-- START OF DATASET SECTION --

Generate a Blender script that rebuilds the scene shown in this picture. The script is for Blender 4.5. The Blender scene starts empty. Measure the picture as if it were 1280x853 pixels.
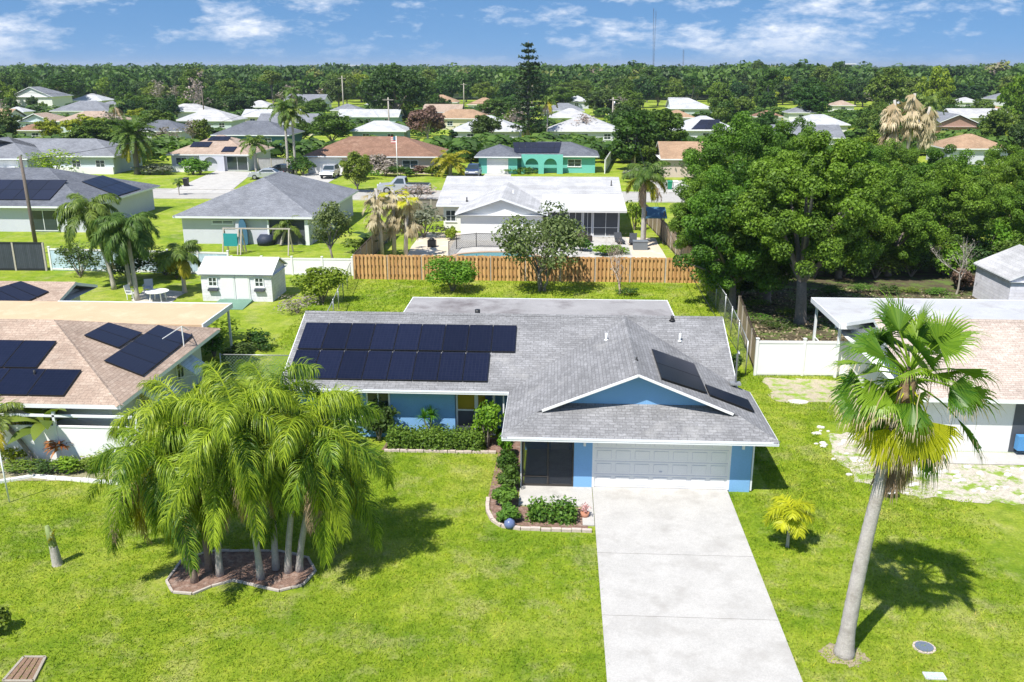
import bpy, math, random
import numpy as np
from mathutils import Vector, Matrix, Euler
R = math.radians
SC = bpy.context.scene
COL = SC.collection
# ---------------------------------------------------------------- camera model (used to place things on the ground plane)
CAM_H, CAM_PITCH, CAM_YAW, CAM_F = 14.917, 0.2985, 0.0516, 1115.28
_s, _c = math.sin, math.cos
_fw = Vector((-_s(CAM_YAW)*_c(CAM_PITCH), _c(CAM_YAW)*_c(CAM_PITCH), -_s(CAM_PITCH)))
_up = Vector((-_s(CAM_YAW)*_s(CAM_PITCH), _c(CAM_YAW)*_s(CAM_PITCH), _c(CAM_PITCH)))
_right = Vector((_c(CAM_YAW), _s(CAM_YAW), 0))
EYE = Vector((0, 0, CAM_H))
def ray(px, py): return _fw + _up*(-(py-426.5)/CAM_F) + _right*((px-640)/CAM_F)
def P(px, py, z=0.0):
    d = ray(px, py); return EYE + d*((z-CAM_H)/d.z)
def PL(px, py, p0, n):
    d = ray(px, py); n = Vector(n); return EYE + d*((Vector(p0)-EYE).dot(n)/d.dot(n))
def PYZ(px, py, Y):
    d = ray(px, py); return EYE + d*(Y/d.y)
def mpp(Y): return (Y*_c(CAM_PITCH)+CAM_H*_s(CAM_PITCH))/CAM_F      # metres per photo pixel at depth Y
# ---------------------------------------------------------------- objects
def tag(o, label=None, cat=None, group=None, kind=None):
    if label: o['label'] = label
    if cat: o['category'] = cat
    if group: o['group'] = group
    if kind: o['kind'] = kind
    return o
def empty(name, loc, label=None, cat=None, group=None, rz=0, sc=1):
    o = bpy.data.objects.new(name, None); COL.objects.link(o)
    o.empty_display_size = .3; o.location = loc; o.rotation_euler = (0, 0, rz); o.scale = (sc,)*3
    return tag(o, label, cat, group)
def org(o):
    v = Vector((0, 0, 0))
    while o is not None:
        v = v + Vector(o.location); o = o.parent
    return v
def copy_tree(o, parent=None):
    c = o.copy(); COL.objects.link(c)
    if parent is not None: c.parent = parent
    for ch in list(o.children): copy_tree(ch, c)
    return c
def link(name, me, parent=None, loc=None):
    o = bpy.data.objects.new(name, me); COL.objects.link(o)
    if parent is not None: o.parent = parent
    if loc is not None: o.location = loc
    return o
class MB:
    def __init__(s): s.v = []; s.f = []; s.m = []; s.uv = []; s.sm = []
    def face(s, pts, mi=0, uv=None, smooth=False):
        b = len(s.v); s.v += [tuple(p) for p in pts]; s.f.append(tuple(range(b, b+len(pts)))); s.m.append(mi); s.uv.append(uv); s.sm.append(smooth)
    def slope(s, pts, mi=0):
        pts = [Vector(p) for p in pts]
        n = Vector((0, 0, 0))
        for i in range(len(pts)): n += pts[i].cross(pts[(i+1) % len(pts)])
        n.normalize()
        if n.z < 0: n = -n; pts = pts[::-1]
        e = Vector((0, 0, 1)).cross(n)
        e = e.normalized() if e.length > 1e-4 else Vector((1, 0, 0))
        q = n.cross(e)
        s.face(pts, mi, [(p.dot(e), p.dot(q)) for p in pts])
    def skirt(s, loop, h, mi=0):
        n = len(loop)
        for i in range(n):
            a, b = Vector(loop[i]), Vector(loop[(i+1) % n]); d = Vector((0, 0, h))
            s.face([a, a-d, b-d, b], mi)
    def box(s, x0, x1, y0, y1, z0, z1, mi=0):
        a = [(x0, y0, z0), (x1, y0, z0), (x1, y1, z0), (x0, y1, z0), (x0, y0, z1), (x1, y0, z1), (x1, y1, z1), (x0, y1, z1)]
        for f in ((0, 3, 2, 1), (4, 5, 6, 7), (0, 1, 5, 4), (1, 2, 6, 5), (2, 3, 7, 6), (3, 0, 4, 7)): s.face([a[i] for i in f], mi)
    def hexa(s, a, mi=0):
        for f in ((0, 3, 2, 1), (4, 5, 6, 7), (0, 1, 5, 4), (1, 2, 6, 5), (2, 3, 7, 6), (3, 0, 4, 7)): s.face([a[i] for i in f], mi)
    def beam(s, p, q, w, h=None, mi=0, up=(0, 0, 1)):
        p, q = Vector(p), Vector(q); h = h or w; t = (q-p).normalized(); u = Vector(up)
        if abs(t.dot(u)) > .98: u = Vector((1, 0, 0))
        a = t.cross(u).normalized()*w/2; b = a.cross(t).normalized()*h/2
        s.hexa([p-a-b, p+a-b, p+a+b, p-a+b, q-a-b, q+a-b, q+a+b, q-a+b], mi)
    def prism(s, poly, z0, z1, mi=0, mtop=None):
        n = len(poly)
        s.face([(p[0], p[1], z1) for p in poly], mi if mtop is None else mtop)
        s.face([(p[0], p[1], z0) for p in poly][::-1], mi)
        for i in range(n):
            a, b = poly[i], poly[(i+1) % n]
            s.face([(a[0], a[1], z0), (b[0], b[1], z0), (b[0], b[1], z1), (a[0], a[1], z1)], mi)
    def yprism(s, poly, y0, y1, mi=0):       # polygon in x,z extruded along y
        n = len(poly)
        s.face([(p[0], y0, p[1]) for p in poly], mi); s.face([(p[0], y1, p[1]) for p in poly][::-1], mi)
        for i in range(n):
            a, b = poly[i], poly[(i+1) % n]
            s.face([(a[0], y0, a[1]), (a[0], y1, a[1]), (b[0], y1, b[1]), (b[0], y0, b[1])], mi)
    def tube(s, pts, rad, n=8, mi=0, cap=True, smooth=True):
        pts = [Vector(p) for p in pts]; k = len(pts)
        if not hasattr(rad, '__len__'): rad = [rad]*k
        rings = []; a = None
        for i, p in enumerate(pts):
            t = (pts[min(i+1, k-1)]-pts[max(i-1, 0)]).normalized()
            if a is None: a = t.cross(Vector((0, 1, 0)) if abs(t.y) < .9 else Vector((1, 0, 0))).normalized()
            else: a = (a-t*a.dot(t)).normalized()
            b = t.cross(a)
            r0 = len(s.v); s.v += [tuple(p+(a*math.cos(2*math.pi*j/n)+b*math.sin(2*math.pi*j/n))*rad[i]) for j in range(n)]; rings.append(r0)
        for i in range(k-1):
            for j in range(n):
                s.f.append((rings[i]+j, rings[i]+(j+1) % n, rings[i+1]+(j+1) % n, rings[i+1]+j)); s.m.append(mi); s.uv.append(None); s.sm.append(smooth)
        if cap:
            s.f.append(tuple(rings[0]+j for j in range(n))[::-1]); s.f.append(tuple(rings[-1]+j for j in range(n)))
            s.m += [mi, mi]; s.uv += [None, None]; s.sm += [False, False]
    def mesh(s, name, mats, off=(0, 0, 0)):
        me = bpy.data.meshes.new(name)
        ox, oy, oz = off
        me.from_pydata([(a-ox, b-oy, c-oz) for a, b, c in s.v], [], s.f)
        for m in (mats if isinstance(mats, (list, tuple)) else [mats]): me.materials.append(m)
        me.polygons.foreach_set('material_index', s.m); me.polygons.foreach_set('use_smooth', s.sm)
        if any(u is not None for u in s.uv):
            L = me.uv_layers.new(name='UVMap'); i = 0
            for f, u in zip(s.f, s.uv):
                for k in range(len(f)):
                    if u is not None: L.data[i].uv = u[k]
                    i += 1
        me.update(); return me
    def build(s, name, mats, parent=None, local=False):
        if parent is not None and not local: off = org(parent)
        elif parent is None and not local:
            a = np.array(s.v); off = ((a[:, 0].min()+a[:, 0].max())/2, (a[:, 1].min()+a[:, 1].max())/2, a[:, 2].min())
        else: off = (0, 0, 0)
        o = link(name, s.mesh(name, mats, off), parent)
        if parent is None and not local: o.location = off
        return o
def np_mesh(name, V, F, mat, tint=None, smooth=False):
    V = np.asarray(V, np.float32); F = np.asarray(F, np.int32); k = F.shape[1]
    me = bpy.data.meshes.new(name)
    me.vertices.add(len(V)); me.vertices.foreach_set('co', V.ravel())
    me.loops.add(F.size); me.loops.foreach_set('vertex_index', F.ravel())
    me.polygons.add(len(F)); me.polygons.foreach_set('loop_start', np.arange(len(F), dtype=np.int32)*k)
    if smooth: me.polygons.foreach_set('use_smooth', np.ones(len(F), bool))
    me.materials.append(mat)
    if tint is not None:
        at = me.attributes.new('tint', 'FLOAT', 'POINT'); at.data.foreach_set('value', np.asarray(tint, np.float32))
    me.update(calc_edges=True); return me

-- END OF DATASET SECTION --

Note every line above where the string "scene" shows up, and copy those lines.

Generate a Blender script that rebuilds the scene shown in this picture. The script is for Blender 4.5. The Blender scene starts empty. Measure the picture as if it were 1280x853 pixels.
SC = bpy.context.scene